While these two protections may seem alike, they are in fact wholly unique. The term “race” refers to someone’s physical characteristics, including skin color, hair type, eye shape, etc. National origin refers to the country or geographic region someone comes from.

Examples

  • Airline pilots- mandatory retirement age means that employers can discriminate based on age since hiring older pilots may be less safe.

  • Gender specific clothing designers- such designers can hire based on gender as clothes for men should be advertised on men, and female clothes will be worn by females.

  • Religious establishments – a priest must be of a certain religion and a rabbi must be Jewish. Therefore, hiring based on religion is a must.

  • An airline was previously allowed to hire only pilots of a certain religion because one of the countries that the airline flew over prohibited the presence of people outside of the specific religion.

  • Requiring a job applicant to be bilingual is not discrimination.

  • Note that hiring only female flight attendants or male automobile mechanics is not a qualified exception.

  • A specific example of this exception is with regard to the Borgata Casino in Atlantic City, NJ. The casino hired cocktail serves of a certain weight. When people began complaining based on gender discrimination, the casino defended its policy indicating that it hadn’t discriminated against gender whatsoever but instead hiring only those men and women of a certain weight to help sell the sex appeal and glitz of the casino itself. When the court got involved, it actually sided with the casino indicating that no discrimination had taken place, and that, in this case, it was rather important to hire only those employees who are physical fit and attractive.

  • Another specific example involves Southwest Airlines. In 1981, several male applicants filed a lawsuit against the company for gender discrimination. During that time, the company only hired attractive female flight attendants. In fact, the company saw a huge profit after choosing to hire only attractive females. However, the court didn’t agree with such discrimination as it specifically noted that the position can easily be filled with men who can perform the same job duties as their female counterparts.

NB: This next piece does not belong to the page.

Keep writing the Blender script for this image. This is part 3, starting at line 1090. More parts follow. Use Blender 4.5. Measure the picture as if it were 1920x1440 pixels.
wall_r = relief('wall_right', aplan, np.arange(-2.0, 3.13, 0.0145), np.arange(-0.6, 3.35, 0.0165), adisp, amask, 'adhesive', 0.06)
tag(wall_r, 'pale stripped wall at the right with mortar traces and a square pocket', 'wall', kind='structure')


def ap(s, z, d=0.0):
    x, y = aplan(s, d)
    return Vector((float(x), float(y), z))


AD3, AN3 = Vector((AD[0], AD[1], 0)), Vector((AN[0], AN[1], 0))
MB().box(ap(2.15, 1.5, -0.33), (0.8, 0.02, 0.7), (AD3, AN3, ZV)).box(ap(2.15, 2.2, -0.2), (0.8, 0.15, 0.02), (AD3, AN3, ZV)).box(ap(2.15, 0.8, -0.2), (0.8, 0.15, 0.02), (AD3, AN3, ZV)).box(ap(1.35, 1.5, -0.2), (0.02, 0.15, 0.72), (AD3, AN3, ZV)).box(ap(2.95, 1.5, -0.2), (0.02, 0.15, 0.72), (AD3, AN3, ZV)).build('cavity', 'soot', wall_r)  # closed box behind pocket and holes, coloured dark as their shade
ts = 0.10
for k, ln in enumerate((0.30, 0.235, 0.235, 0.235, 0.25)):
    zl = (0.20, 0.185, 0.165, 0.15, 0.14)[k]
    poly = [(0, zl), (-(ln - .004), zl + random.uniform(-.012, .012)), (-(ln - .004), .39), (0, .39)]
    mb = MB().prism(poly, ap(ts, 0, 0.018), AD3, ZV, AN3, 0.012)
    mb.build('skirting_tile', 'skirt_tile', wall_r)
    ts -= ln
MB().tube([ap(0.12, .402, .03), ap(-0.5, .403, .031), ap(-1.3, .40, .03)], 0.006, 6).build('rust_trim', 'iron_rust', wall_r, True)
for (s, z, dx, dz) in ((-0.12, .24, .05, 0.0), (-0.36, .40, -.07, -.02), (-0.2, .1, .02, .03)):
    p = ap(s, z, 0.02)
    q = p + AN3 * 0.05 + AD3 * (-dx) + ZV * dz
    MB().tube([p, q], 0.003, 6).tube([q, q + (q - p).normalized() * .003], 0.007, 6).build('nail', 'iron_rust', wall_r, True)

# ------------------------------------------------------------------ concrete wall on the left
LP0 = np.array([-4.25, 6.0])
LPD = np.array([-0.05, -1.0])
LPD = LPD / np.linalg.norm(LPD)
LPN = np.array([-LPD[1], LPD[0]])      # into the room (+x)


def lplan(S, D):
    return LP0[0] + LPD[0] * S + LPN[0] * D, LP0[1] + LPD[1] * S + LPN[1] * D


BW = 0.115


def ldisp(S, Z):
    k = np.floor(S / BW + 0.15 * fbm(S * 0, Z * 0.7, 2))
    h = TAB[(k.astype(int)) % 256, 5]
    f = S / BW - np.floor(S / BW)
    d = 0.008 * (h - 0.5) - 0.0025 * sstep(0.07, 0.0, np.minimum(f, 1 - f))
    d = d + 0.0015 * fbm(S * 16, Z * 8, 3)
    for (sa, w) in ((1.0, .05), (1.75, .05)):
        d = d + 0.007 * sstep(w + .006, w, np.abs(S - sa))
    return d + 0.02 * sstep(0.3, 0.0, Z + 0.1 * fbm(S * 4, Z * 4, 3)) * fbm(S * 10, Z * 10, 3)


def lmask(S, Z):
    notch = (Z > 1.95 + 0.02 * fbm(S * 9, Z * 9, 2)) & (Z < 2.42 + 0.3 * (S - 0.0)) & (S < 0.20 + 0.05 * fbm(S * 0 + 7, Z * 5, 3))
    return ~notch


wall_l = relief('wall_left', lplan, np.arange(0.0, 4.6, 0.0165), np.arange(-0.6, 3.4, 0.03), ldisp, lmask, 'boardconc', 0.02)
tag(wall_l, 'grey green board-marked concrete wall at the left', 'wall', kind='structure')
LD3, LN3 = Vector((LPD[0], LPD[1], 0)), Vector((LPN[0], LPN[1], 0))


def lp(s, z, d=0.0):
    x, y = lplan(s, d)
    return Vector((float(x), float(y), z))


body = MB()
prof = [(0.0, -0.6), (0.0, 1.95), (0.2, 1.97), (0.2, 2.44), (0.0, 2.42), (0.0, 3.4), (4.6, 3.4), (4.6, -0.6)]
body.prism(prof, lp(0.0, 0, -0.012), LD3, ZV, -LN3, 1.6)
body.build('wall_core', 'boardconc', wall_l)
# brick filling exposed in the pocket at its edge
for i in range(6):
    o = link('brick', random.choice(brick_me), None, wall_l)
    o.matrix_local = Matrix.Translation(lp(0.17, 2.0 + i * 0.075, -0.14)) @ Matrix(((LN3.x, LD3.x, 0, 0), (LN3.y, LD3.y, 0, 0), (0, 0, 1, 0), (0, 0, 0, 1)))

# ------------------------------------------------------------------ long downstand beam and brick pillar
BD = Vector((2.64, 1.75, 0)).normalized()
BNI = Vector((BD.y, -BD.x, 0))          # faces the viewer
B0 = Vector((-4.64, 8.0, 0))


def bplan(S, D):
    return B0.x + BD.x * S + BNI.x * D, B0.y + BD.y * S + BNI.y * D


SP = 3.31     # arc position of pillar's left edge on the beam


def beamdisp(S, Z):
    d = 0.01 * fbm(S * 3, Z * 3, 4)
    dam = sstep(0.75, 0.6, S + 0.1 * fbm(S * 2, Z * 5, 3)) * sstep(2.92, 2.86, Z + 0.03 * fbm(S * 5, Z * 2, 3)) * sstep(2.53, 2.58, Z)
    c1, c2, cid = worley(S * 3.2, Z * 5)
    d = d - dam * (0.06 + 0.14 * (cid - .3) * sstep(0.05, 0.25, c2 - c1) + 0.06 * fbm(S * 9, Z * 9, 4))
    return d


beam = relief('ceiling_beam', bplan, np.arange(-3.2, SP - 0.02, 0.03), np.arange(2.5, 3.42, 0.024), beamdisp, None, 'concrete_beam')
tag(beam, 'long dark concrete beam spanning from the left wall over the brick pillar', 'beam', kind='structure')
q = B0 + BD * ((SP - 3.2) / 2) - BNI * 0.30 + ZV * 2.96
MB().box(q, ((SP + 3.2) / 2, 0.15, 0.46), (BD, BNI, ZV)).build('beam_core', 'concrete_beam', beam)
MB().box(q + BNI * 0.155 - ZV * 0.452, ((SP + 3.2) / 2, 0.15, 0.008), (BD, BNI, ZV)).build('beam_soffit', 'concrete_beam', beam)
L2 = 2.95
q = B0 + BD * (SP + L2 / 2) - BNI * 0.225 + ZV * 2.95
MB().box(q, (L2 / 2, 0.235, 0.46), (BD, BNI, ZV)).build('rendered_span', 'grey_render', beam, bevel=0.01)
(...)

History of the Civil Rights Act of 1964

Title VII of the Civil Rights Act of 1964 makes it illegal for any employer to refuse to hire, terminate, or otherwise reduce compensation to employees based on race, religion, gender, and national origin. After the law was enacted, it was eventually expanded to include discrimination based on someone’s age. While the Act itself prohibits such discrimination, it also includes for permissible discrimination, which can be evidenced in the bona fide occupational qualification exception. Some positions simply require people of a certain age, religion, background, or gender.